28.02.2022 Interessa-me particularmente a boa vida


 


 
I

No dia 26, no vídeo em que Zelenskii se filma em frente à Casa Gorodetsky, há um momento particularmente interessante em que o surpreendente e inesperado líder da resistência esboça um pequeno sorriso, daqueles sorrisos amarelos, esforçados e forçados, que apenas fazemos quando sorrir é tudo o que resta. Zelenskii aparece com aquela dignidade na decadência, a dizer presente, para o que der e vier.
O intelectual que vira humorista, que vira actor, que vira político, que vira chefe militar, tem sido nestes dias intermináveis a grande figura.
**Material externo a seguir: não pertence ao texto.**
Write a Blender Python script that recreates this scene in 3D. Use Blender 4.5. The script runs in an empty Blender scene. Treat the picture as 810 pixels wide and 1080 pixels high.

No início do seu mandato, Zelenskii terá pedido aos seus burocratas que não colocassem a sua fotografia na parede dos seus gabinetes, mas antes a subsistissem por fotografias dos seus filhos e olhassem para elas sempre que tivessem de tomar uma decisão: eis uma ideia. Outra, a que para já ficará para a história ao lado das de Churchill: “eu preciso de munições, não de boleia”.




II

A Casa Gorodetsky, mais conhecidoacomo Casa com Quimeras foi desenhada no início do século passado por um tal de Vladislav Gorodetsky, arquitecto ucraniano de origens polacas, educado em S. Petersburgo. Gorodetsky está hoje representado por uma modesta escultura na Kyiv Passage, uma rua comercial ao estilo high street, entalado entre as frívola Moncler e a fútil Brunello Cucinelli. Gorodetsky, sentado numa Thonet, vestido impecavelmente, bebe um café enquanto espera pegar num livro que aguarda sobre a mesa ao lado do cinzeiro. Gorodetsky parece Pessoa e Kiyv o Chiado.
Há um título de um livro de um também arquitecto, Iñaki Abalos, que prontamente descontextualizado, tem servido enquanto lema seminal e aspiracional: “a boa vida”. Vladislav Gorodetsky, naquela pequena escultura representa “a boa vida”: eis uma ideia, que por estes dias se vê tremida por toda a Europa.

III

Zelenskii é um homem jovem nos seus 44 anos, baixo no seu 1,70m, com uma cara engraçada que o humor e a circunstância lhe permitem, casado com uma arquitecta que virou escritora. Quando apareceu sozinho, de barba por fazer e olhos inchados à frente da Casa Gorodetsky teve imediatamente o meu arrepio: eis alguém com quem me consigo identificar, num indesejado e imprevisível posto, a esperar, a aguentar, a resistir, enquanto lá fora, a conjuntura mundial se demora em burocráticas e graduais decisões de ajuda.
Zelenskii, que pede que não usem a sua imagem nos escritórios desmilitarizados da antiga Ucrânia, ganhou irremediavelmente o lugar na estatuária heroica num futuro próximo, algures numa capital Europeia, que entenda “a boa vida” como medida para todas as vidas.

IV

“Complique-se o que se quiser complicar, a questão da Ucrânia é muito simples e exige de nós uma resposta igualmente simples: estar totalmente do lado da Ucrânia e totalmente contra a Rússia. O resto é interessantíssimo - mas é secundário. É moralmente secundário.” Miguel Esteves Cardoso e a sua elementaridade.

V

Enquanto, na segurança física do lugar mais remoto posto europeu, escrevo emocionalmente inseguro sobre a guerra, as comitivas ucraniana e russa reúnem-se à mesa para negociar.  Escrever sobre a “vida boa” é moralmente secundário. Mas, faltando-me a coragem dos ucranianos nossos cidadãos - que, por estes dias abdicam da sua “vida boa” em território português e se dirigem para a sua guerra - a mim, só me resta interessar-me particularmente pelo resto, sempre sabendo que, interessantíssimo, é moralmente secundário!